Obviously, no one could have survived in that way; equally obviously, no Titanic survivor could be that young. Yet the woman’s clothes test as genuine artifacts of that period, and those fishermen did discover her under credibility-inspiring circumstances. She’s no common fraud.

In due time, a certified Titanic survivor, Frances Kittle, is brought in to examine the nameless woman, but with quite unexpected results. Meanwhile, John puts the woman through grueling grillings, he and Halbrech clash repeatedly, and . . . but I mustn’t give away the daunting surprises. I can say, though, that there is plenty of suspense as well as fun, that Scotland Road is named after the Titanic’s principal passageway, and that it is a mystery in more ways than one. Yet in the end, after assorted anguliform twists and turns, things fall -- miraculously -- into place.
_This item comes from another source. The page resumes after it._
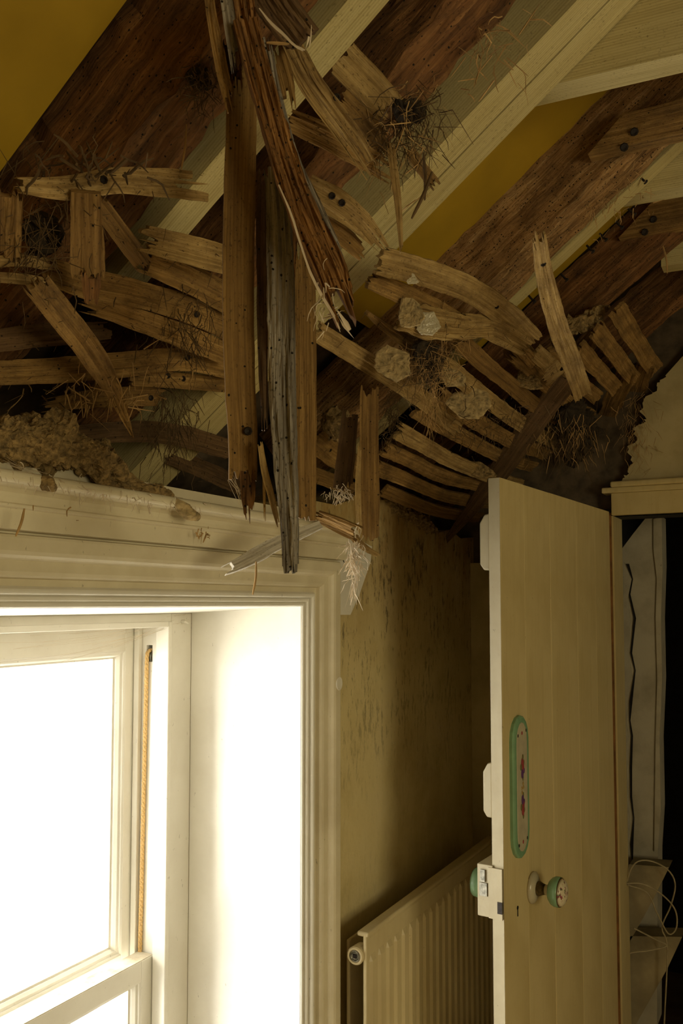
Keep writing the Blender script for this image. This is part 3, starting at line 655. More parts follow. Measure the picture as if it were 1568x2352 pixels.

The production has been expertly directed by Melìa Bensussen. Take only the beginning: A series of slide projections makes an iceberg by jump cuts come closer and terrifyingly closer until it crashes on us, enormous. David Van Tieghem’s fiendishly scary sound effects cease, and the lights go up on a forbiddingly antiseptic white room of which we see two intersecting walls with an ominous door in each; near the middle of the otherwise empty set, a lone rocking chair. Designed by James Noone, the scene is as desolate as an iceberg, which Dan Kotlowitz’s flat white lighting brings glaringly home. If there were such a thing as a cage made of ice, this would be it. The perfect setting for John’s questioning: shrewd, bitingly sardonic, relentless. What exactly is he after?

The actors, strategically positioned and moved about by the director, couldn’t be better. Daniel Gerroll’s John is dapper, acidly witty, sophisticatedly sinister. The woman, as Katy Selverstone embodies her with a fine blend of fragility and force, is remote yet not wholly detached, as likely to be genuinely incomprehending as craftily imperturbable. Janet Zarish brings Halbrech’s conflicting motives to intelligent life, and Scotty Bloch is feistily pungent as Miss Kittle. They and the play hold you in a grip that could give lessons to a vise.